WHAT YOU ARE ASKED TO DO: Would you return all of this data exactly, leaving nothing out?

[begin PROVIDED DATA]

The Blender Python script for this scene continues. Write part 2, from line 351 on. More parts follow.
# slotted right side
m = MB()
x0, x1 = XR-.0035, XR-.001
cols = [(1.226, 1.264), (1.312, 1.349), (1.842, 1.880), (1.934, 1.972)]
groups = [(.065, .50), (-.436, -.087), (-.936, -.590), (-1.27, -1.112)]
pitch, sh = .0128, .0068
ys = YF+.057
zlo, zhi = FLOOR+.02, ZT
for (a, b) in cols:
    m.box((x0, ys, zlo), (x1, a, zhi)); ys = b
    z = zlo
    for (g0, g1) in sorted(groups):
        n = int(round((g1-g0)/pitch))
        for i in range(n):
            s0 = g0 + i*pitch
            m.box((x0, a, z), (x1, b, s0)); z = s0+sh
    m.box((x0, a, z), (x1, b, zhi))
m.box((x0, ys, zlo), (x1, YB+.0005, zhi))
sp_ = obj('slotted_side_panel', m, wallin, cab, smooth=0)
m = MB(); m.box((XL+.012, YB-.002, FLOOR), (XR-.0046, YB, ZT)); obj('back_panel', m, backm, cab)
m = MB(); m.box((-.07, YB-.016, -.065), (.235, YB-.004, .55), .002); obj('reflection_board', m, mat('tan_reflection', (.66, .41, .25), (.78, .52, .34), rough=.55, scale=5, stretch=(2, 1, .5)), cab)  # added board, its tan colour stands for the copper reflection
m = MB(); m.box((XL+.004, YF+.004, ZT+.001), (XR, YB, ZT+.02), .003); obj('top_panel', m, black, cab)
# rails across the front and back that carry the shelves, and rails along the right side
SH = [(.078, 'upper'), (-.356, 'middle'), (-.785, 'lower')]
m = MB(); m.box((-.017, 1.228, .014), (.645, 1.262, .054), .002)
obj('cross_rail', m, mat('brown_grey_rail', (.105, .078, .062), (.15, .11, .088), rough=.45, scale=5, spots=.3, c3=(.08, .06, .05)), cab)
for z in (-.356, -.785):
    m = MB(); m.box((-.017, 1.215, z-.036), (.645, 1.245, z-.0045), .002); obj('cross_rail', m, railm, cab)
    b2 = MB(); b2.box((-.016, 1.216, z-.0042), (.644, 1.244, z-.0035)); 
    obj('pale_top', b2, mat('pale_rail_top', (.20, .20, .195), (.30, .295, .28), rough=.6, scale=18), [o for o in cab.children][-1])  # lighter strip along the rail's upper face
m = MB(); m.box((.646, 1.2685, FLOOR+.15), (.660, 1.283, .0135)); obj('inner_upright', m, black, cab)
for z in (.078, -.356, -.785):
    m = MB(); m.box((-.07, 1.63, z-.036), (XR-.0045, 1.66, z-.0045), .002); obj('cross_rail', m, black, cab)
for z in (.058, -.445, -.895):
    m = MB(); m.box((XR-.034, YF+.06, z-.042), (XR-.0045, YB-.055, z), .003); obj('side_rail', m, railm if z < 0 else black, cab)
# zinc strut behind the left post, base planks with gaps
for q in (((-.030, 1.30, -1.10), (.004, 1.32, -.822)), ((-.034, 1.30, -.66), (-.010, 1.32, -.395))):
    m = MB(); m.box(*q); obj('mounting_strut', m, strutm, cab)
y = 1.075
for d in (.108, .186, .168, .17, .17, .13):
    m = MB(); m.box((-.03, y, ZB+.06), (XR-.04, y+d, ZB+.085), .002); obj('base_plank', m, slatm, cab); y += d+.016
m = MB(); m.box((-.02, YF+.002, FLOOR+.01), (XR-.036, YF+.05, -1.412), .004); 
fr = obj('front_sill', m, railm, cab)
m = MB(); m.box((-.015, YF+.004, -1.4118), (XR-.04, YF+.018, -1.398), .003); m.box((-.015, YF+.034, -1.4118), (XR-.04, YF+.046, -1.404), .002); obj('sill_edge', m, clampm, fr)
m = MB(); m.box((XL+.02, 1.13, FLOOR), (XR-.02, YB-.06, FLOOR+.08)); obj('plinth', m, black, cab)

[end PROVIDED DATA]

SOLUTION:
The Blender Python script for this scene continues. Write part 2, from line 351 on. More parts follow.
# slotted right side
m = MB()
x0, x1 = XR-.0035, XR-.001
cols = [(1.226, 1.264), (1.312, 1.349), (1.842, 1.880), (1.934, 1.972)]
groups = [(.065, .50), (-.436, -.087), (-.936, -.590), (-1.27, -1.112)]
pitch, sh = .0128, .0068
ys = YF+.057
zlo, zhi = FLOOR+.02, ZT
for (a, b) in cols:
    m.box((x0, ys, zlo), (x1, a, zhi)); ys = b
    z = zlo
    for (g0, g1) in sorted(groups):
        n = int(round((g1-g0)/pitch))
        for i in range(n):
            s0 = g0 + i*pitch
            m.box((x0, a, z), (x1, b, s0)); z = s0+sh
    m.box((x0, a, z), (x1, b, zhi))
m.box((x0, ys, zlo), (x1, YB+.0005, zhi))
sp_ = obj('slotted_side_panel', m, wallin, cab, smooth=0)
m = MB(); m.box((XL+.012, YB-.002, FLOOR), (XR-.0046, YB, ZT)); obj('back_panel', m, backm, cab)
m = MB(); m.box((-.07, YB-.016, -.065), (.235, YB-.004, .55), .002); obj('reflection_board', m, mat('tan_reflection', (.66, .41, .25), (.78, .52, .34), rough=.55, scale=5, stretch=(2, 1, .5)), cab)  # added board, its tan colour stands for the copper reflection
m = MB(); m.box((XL+.004, YF+.004, ZT+.001), (XR, YB, ZT+.02), .003); obj('top_panel', m, black, cab)
# rails across the front and back that carry the shelves, and rails along the right side
SH = [(.078, 'upper'), (-.356, 'middle'), (-.785, 'lower')]
m = MB(); m.box((-.017, 1.228, .014), (.645, 1.262, .054), .002)
obj('cross_rail', m, mat('brown_grey_rail', (.105, .078, .062), (.15, .11, .088), rough=.45, scale=5, spots=.3, c3=(.08, .06, .05)), cab)
for z in (-.356, -.785):
    m = MB(); m.box((-.017, 1.215, z-.036), (.645, 1.245, z-.0045), .002); obj('cross_rail', m, railm, cab)
    b2 = MB(); b2.box((-.016, 1.216, z-.0042), (.644, 1.244, z-.0035)); 
    obj('pale_top', b2, mat('pale_rail_top', (.20, .20, .195), (.30, .295, .28), rough=.6, scale=18), [o for o in cab.children][-1])  # lighter strip along the rail's upper face
m = MB(); m.box((.646, 1.2685, FLOOR+.15), (.660, 1.283, .0135)); obj('inner_upright', m, black, cab)
for z in (.078, -.356, -.785):
    m = MB(); m.box((-.07, 1.63, z-.036), (XR-.0045, 1.66, z-.0045), .002); obj('cross_rail', m, black, cab)
for z in (.058, -.445, -.895):
    m = MB(); m.box((XR-.034, YF+.06, z-.042), (XR-.0045, YB-.055, z), .003); obj('side_rail', m, railm if z < 0 else black, cab)
# zinc strut behind the left post, base planks with gaps
for q in (((-.030, 1.30, -1.10), (.004, 1.32, -.822)), ((-.034, 1.30, -.66), (-.010, 1.32, -.395))):
    m = MB(); m.box(*q); obj('mounting_strut', m, strutm, cab)
y = 1.075
for d in (.108, .186, .168, .17, .17, .13):
    m = MB(); m.box((-.03, y, ZB+.06), (XR-.04, y+d, ZB+.085), .002); obj('base_plank', m, slatm, cab); y += d+.016
m = MB(); m.box((-.02, YF+.002, FLOOR+.01), (XR-.036, YF+.05, -1.412), .004); 
fr = obj('front_sill', m, railm, cab)
m = MB(); m.box((-.015, YF+.004, -1.4118), (XR-.04, YF+.018, -1.398), .003); m.box((-.015, YF+.034, -1.4118), (XR-.04, YF+.046, -1.404), .002); obj('sill_edge', m, clampm, fr)
m = MB(); m.box((XL+.02, 1.13, FLOOR), (XR-.02, YB-.06, FLOOR+.08)); obj('plinth', m, black, cab)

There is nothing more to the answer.